Europe is on course to become ‘the largest open air museum’, whilst Africa’s growth has been ‘stellar’ - just two of the points made to around 40 guests at the recent Standard Bank breakfast seminar held by Chief Economist and Head of Research, Goolam Ballim.
The seminar entitled: Global and Africa Trends took account of the research Goolam and his team of 72 analysts perform for Standard Bank. There was positive news on the global economic outlook, assuming the USA is able to sort out its current financial impasse and raise its debt ceiling, with Europe and the UK seeing modest growth which should continue. Goolam warned that the coming months are likely to be difficult as the US Federal reserve tapers its quantative easing and backs away from supporting the economy.

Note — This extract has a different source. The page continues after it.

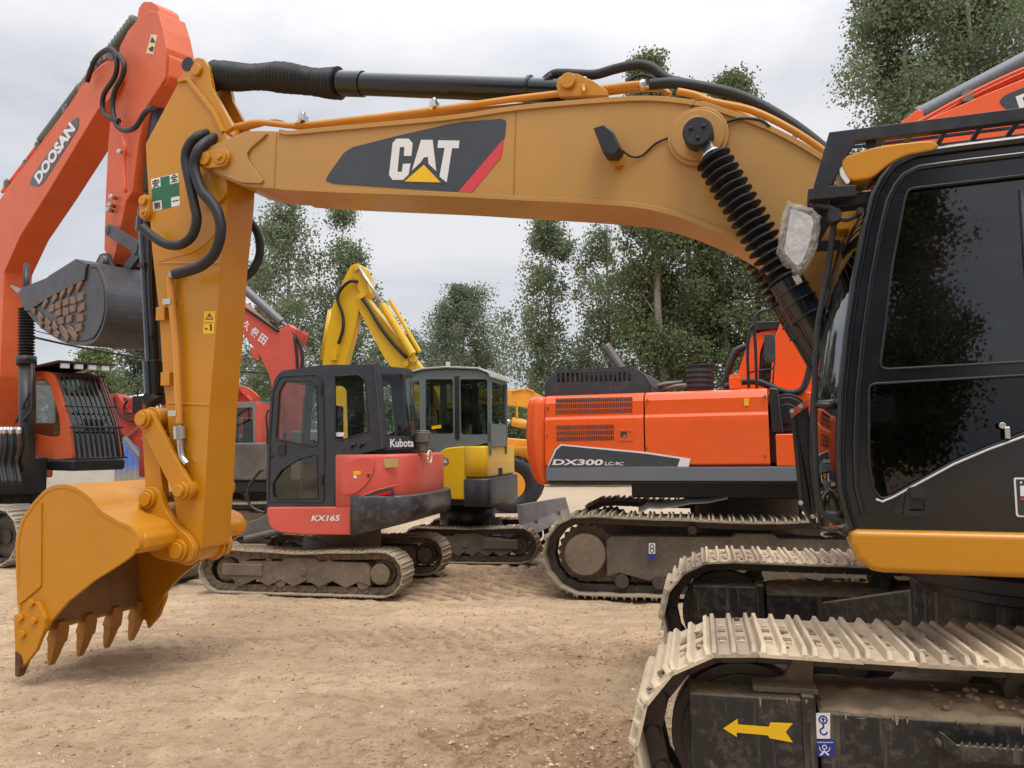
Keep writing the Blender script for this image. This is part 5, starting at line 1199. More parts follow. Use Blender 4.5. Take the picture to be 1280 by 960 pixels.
mb = MB(ra, RA); mb.tube(crom(RA.path([(300,381),(318,393),(335,405),(348,414)], -.0), 4), .03, 8); mb.tube(crom(RA.path([(366,415),(374,428),(378,445),(377,462)], -.05), 4), .035, 8); mb.tube(crom(RA.path([(368,420),(371,440),(372,462)], .0), 4), .03, 8); mb.build('hydraulic_hose', M_RUB)
trace(ra, RA, 'lug', [(368,414),(377,413),(379,418),(376,430),(371,428)], -.3, -.04, M_REDD, r=.02)
trace(ra, RA, 'lamp_bracket', [(313,434),(322,438),(324,450),(314,447)], -.1, .0, M_RED, r=.01)
trace(ra, RA, 'stick', [(232,300),(246,318),(250,360),(262,440),(272,535),(262,545),(250,450),(228,350),(222,322)], -.3, -.06, M_RED, yp=-.06, r=.02)
# bucket with upturned teeth
bp_ = RA.uz([(262,530),(275,540),(291,556),(318,532),(325,528),(322,537),(300,566),(290,580),(276,588),(262,575)], .2)
mb = MB(ra, RA); mb.prism(bp_, -.55, .2); bk_ = mb.build('bucket', M_MUDF, bevel=.01)
for k in range(4):
    y = .17-k*.22; a = RA.P(306,552,y); b = RA.P(325,529+k*.5,y); mb = MB(ra, RA); mb.tube([a, b], [.06, .022], 6, smooth=False); mb.build('bucket_tooth', M_WORN, bk_)
# cab with red pillar
cb_ = RA.uz([(262,600),(262,515),(270,505),(322,502),(326,506),(326,590),(322,600)], .95); wn = RA.uz([(268,575),(268,520),(275,511),(316,509),(317,575)], .95)
mb = MB(ra, RA); mb.prism(rnd(cb_, .05), .9, .95, holes=[rnd(wn, .04)]); mb.prism(rnd(cb_, .05), .05, .1, holes=[rnd(wn, .04)]); rc = mb.build('cab', paint('worn_grey_cab', (.22,.22,.21), .5, .3, .3), bevel=.01)
mb = MB(ra, RA); a = RA.P(320, 504, .95); b = RA.P(327, 588, .95); bx_(mb, a.x, b.x, .1, .96, b.z, a.z); bx_(mb, RA.P(262,505,.95).x, b.x, .06, .94, a.z-.02, a.z+.03, 1); mb.build('rear_pillar', [M_RED, M_GREY], rc, bevel=.01)
mb = MB(ra, RA); mb.prism(wn, .92, .926); mb.build('side_window', G_MID, rc); seat_in(ra, RA, rc, RA.P(300,560,.5).x, .5, RA.P(300,565,.5).z)
mb = MB(ra, RA); mb.prism(RA.uz([(298,579),(317,579),(317,597),(298,597)], .95), .951, .955, 0); mb.prism(RA.uz([(298,579),(317,579),(317,582),(298,582)], .95), .954, .957, 1)
for k in range(5): mb.prism(RA.uz([(300,584+k*2.4),(315,584+k*2.4),(315,584.8+k*2.4),(300,584.8+k*2.4)], .95), .954, .957, 2)
mb.build('notice_label', [M_WHT, M_LYEL, M_GREY], rc)
zr_ = RA.P(300, 600, .95).z; mb = MB(ra, RA); bx_(mb, 1.6, -1.2, -1.25, .9, zr_-.25, zr_-.01, 0); bx_(mb, -1.0, -2.2, -1.2, 1.2, zr_, zr_+.9, 1); bx_(mb, .3, -1.0, .1, 1.2, zr_, zr_+.7, 1); bx_(mb, 1.0, -1.0, -1.2, -.5, zr_, zr_+.6, 1); mb.cyl((0,0,.7),(0,0,zr_-.2), .5, 24, 0); mb.build('upper_body', [M_DKG, M_WORN], bevel=.04)
under(ra, RA, 1.0, 1.55, .42, .5, 44, fmat=M_MUDF, ms=paint('clay_shoe', (.33,.27,.2)), gr=.025, front=1)

# ================================================================ old red excavator with low arm
RB = Frame(-7.4, 19.5, 172)
rb = Root('crawler_excavator', RB, 'weathered red excavator holding its arm low, between the barred cab and the ochre stick', 'excavator')
trace(rb, RB, 'boom', [(150,505),(160,498),(186,494),(240,490),(300,487),(312,500),(320,540),(300,545),(240,525),(186,521),(160,520)], -.2, .15, M_REDD, r=.03)
sb = trace(rb, RB, 'stick', [(137,492),(146,492),(160,512),(176,524),(197,545),(206,585),(200,600),(190,585),(174,560),(156,546),(143,530),(139,510)], -.2, .2, M_REDD, r=.03)
mb = MB(rb, RB); mb.cyl(RB.P(150,499,.05), RB.P(186,494,.05), .05, 12); mb.build('cylinder_rod', M_STL)
mb = MB(rb, RB); mb.cyl(RB.P(186,494,.05), RB.P(260,484,.05), .1, 14); mb.build('stick_cylinder', M_DKG)
mb = MB(rb, RB); mb.cyl(RB.P(156,547,.25), RB.P(200,606,.25), .075, 12); mb.tube(RB.path([(150,552),(165,542),(172,535)], .25), .02, 6); mb.build('bucket_cylinder', M_GREY)
mb = MB(rb, RB); mb.tube(crom(RB.path([(142,495),(146,512),(158,524),(172,526),(182,520)], .25), 4), .03, 8); mb.tube(crom(RB.path([(160,500),(155,508),(158,516),(172,514),(173,498)], .25), 4), .03, 8); mb.build('hydraulic_hose', M_RUB)
trace(rb, RB, 'bucket', [(186,590),(210,588),(218,606),(206,624),(188,622),(178,606)], -.5, .5, M_BKT, bevel=.02, r=.06)
mb = MB(rb, RB); add_rings(mb, tail(-1.2, -2.6, 1.2, 1.15, 2.1, front=1.4)); add_rings(mb, tail(-.4, -1.2, .9, 2.1, 2.55, front=.5)); mb.build('upper_body', M_REDD)
mb = MB(rb, RB)
for k in range(5): mb.tube(crom(RB.path([(292,492+k),(300,484+k*2),(312,487+k*2),(324,497+k*2)], .5-k*.15), 4), .025, 8)
mb.build('hydraulic_hose', M_ORED)
cbb = [(.2,1.15),(.2,2.7),(.35,2.8),(1.1,2.8),(1.35,2.6),(1.4,1.15)]; mb = MB(rb, RB); mb.prism(cbb, 1.1, 1.15, holes=[inset(cbb, .12)]); mb.prism(cbb, .2, .25, holes=[inset(cbb, .12)]); mb.ribbon(cbb[1:5], 0, -.06, .25, 1.1); c5 = mb.build('cab', M_REDD, bevel=.01); mb = MB(rb, RB); mb.prism(inset(cbb, .11), 1.12, 1.126); mb.build('side_window', G_MID, c5)
under(rb, RB, 1.1, 1.6, .45, .5, 40, fmat=M_MUDF, ms=M_SHO2, gr=.025, front=1)

# ================================================================ orange excavator at the far left
LU = Frame(-9.4, 14.2, -41); LT = Frame(-9.4, 14.2, -18)
lu = Root('crawler_excavator', LU, 'orange excavator at the left edge with barred cab and dark bucket curled in the air', 'excavator')
lb = trace(lu, LU, 'boom', [(150,72),(135,78),(100,110),(60,170),(15,228),(-45,310),(-90,420),(-80,560),(-10,560),(0,470),(5,340),(25,295),(60,240),(122,137),(140,120),(150,100)], -.25, .2, M_ORGL, yp=-.25, bevel=.015, r=.03)
decal(LU, lu, lb, 'boom_decal', -.252, [([(37,231),(40,221),(88,153),(97,146.5),(99,149),(98,160),(55,228),(48,233.5)], 0, 0, .06)], [M_DECK, M_WHT], lift=.004, nsign=-1,
    writes=[('DOOSAN',(49.5,231),(95.5,162),(43,220.5),1,.05,1)])
ls = trace(lu, LU, 'stick', [(150,57),(160,38),(172,24),(186,13),(197,14),(203,35),(208,60),(206,98),(182,135),(172,185),(165,240),(157,252),(144,316),(140,330),(130,312),(132,240),(135,180),(140,120)], -.18, .2, M_ORGL, yp=-.18, bevel=.012, r=.02)
trace(lu, LU, 'cylinder_lug', [(171,26),(173,10),(179,2),(189,2),(198,8),(203,30),(190,40)], -.12, .16, M_ORGL, yp=-.12, parent=ls, r=.05)
trace(lu, LU, 'link_pad', [(205,60),(212,70),(212,96),(206,108),(200,104),(200,80)], -.15, .18, M_ORGL, yp=-.15, parent=ls, r=.03)
decal(LU, lu, ls, 'warning_sticker', -.182, [([(189,43),(197,44),(191.5,68),(183,66.5)], 0, 0, 0), ([(190.5,46),(195,53.5),(188,53)], 1, 1, 0), ([(190.5,58),(193,59),(191,65),(188,64),(186,61)], 1, 1, 0)], [M_CRM, M_INT], lift=.003, nsign=-1)
def lh(pts, r, y, name='hydraulic_hose', mat=M_RUB): 
    m = MB(lu, LU); m.tube(crom(LU.path(pts, y), 5), r, 8); return m.build(name, mat, lb)
lh([(109,102),(118,76),(130,64),(140,62),(146,72),(144,95),(130,118),(129,140),(142,150),(149,151)], .035, -.34)
lh([(148,68),(155,80),(153,95),(143,115),(141,138),(147,158),(158,163),(170,158),(182,140),(192,135)], .035, -.34)
lh([(3,240),(30,205),(60,165),(90,125),(107,104),(112,88),(122,77)], .035, -.05, 'hydraulic_pipe', M_ORED)
lh([(8,240),(34,206),(64,166),(94,126),(112,102),(125,86),(137,78)], .03, -.12, 'hydraulic_pipe', M_ORED)
lh([(152,150),(153,170),(157,185),(155,200),(157,240)], .025, -.24, 'hydraulic_pipe', M_ORED)
mb = MB(lu, LU)
for (x, y) in ((48,183),(83,138),(118,82),(33,205),(9,230),(135,71)): mb = MB(lu, LU); c = LU.P(x, y, -.1); mb.box(c, (.09, .1, .11)); mb.cyl((c.x, -.1, c.z), (c.x-.02, -.1, c.z+.1), .025, 6); mb.build('pipe_clamp', M_WORN, lb)
mb = MB(lu, LU); a = LU.P(171, 24, 0); b = LU.P(104, 112, 0); pa = []; rr = []
for i in range(40): pa.append(a.lerp(b, i/39)); rr.append(.10 if i % 2 else .045)
mb.tube(pa, rr, 14, smooth=False); mb.cyl(b, b+(b-a)*.9, .11, 16); mb.build('stick_cylinder', paint('green_grey_boot', (.09,.12,.10), .6, .2, .3))
# boom cylinder with boot in front of the cab
mb = MB(lu, LU); pa = []; rr = []; a = LU.P(33, 385, -.42); b = LU.P(33, 446, -.42)
for i in range(34): pa.append(a.lerp(b, i/33)); rr.append(.125 if i % 2 else .085)
mb.tube(pa, rr, 18, smooth=False); lbc = mb.build('boom_cylinder', M_RUB)
mb = MB(lu, LU); mb.cyl(b, LU.P(33,456,-.42), .145, 18); mb.cyl(LU.P(33,452,-.42), LU.P(34,590,-.42), .11, 18); mb.cyl(a, LU.P(33,330,-.42), .05, 10); mb.tube(LU.path([(41,455),(41,510),(27,530)], -.48), .03, 6); mb.build('cylinder_tube', M_BLK, lbc)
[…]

In Europe, whilst there are currently signs of optimism with modest growth, Goolam warned that there are several factors which mean the region is storing up trouble. There is the steep debt the region has built up, its declining working population, set to fall 14% or 30 million people over the next 20 years, and its high unit labour costs which all make Europe uncompetitive. Goolam said that Africa’s population on the other hand is young and it is growing, Nigeria alone will grow from 180 million people to 230 million by the end of the decade. The median age in Africa is also 20 compared to Europe’s 40, and by 2050 it’s estimated 25% of the world’s population will be African.
Ian Hamilton, Head of Corporate & Business Banking, Standard Bank IoM said the seminar had highlighted the potential as well as the risks for our global economy: ‘The intra regional trade is only around 10% compared with Asia’s intra region trade, but that is now growing faster in Africa than it is with the rest of the world. The continent is heavily under-urbanised, and its consumer markets are only just starting to develop. Whilst there are as many fixed telephone lines in Africa as there were 13 years ago, back then there were only 20 million cellular phones, now there are 750 million – that is the kind of growth figures we are talking about, and so the potential becomes very clear.’
Goolam has been recognised as producing leading economic research on Africa. He is a past winner of South Africa’s top economist award and adviser to the country’s Minister of Economic Development and other public sector officials.
The seminar was held on Tuesday 1st October at the Standard Bank offices.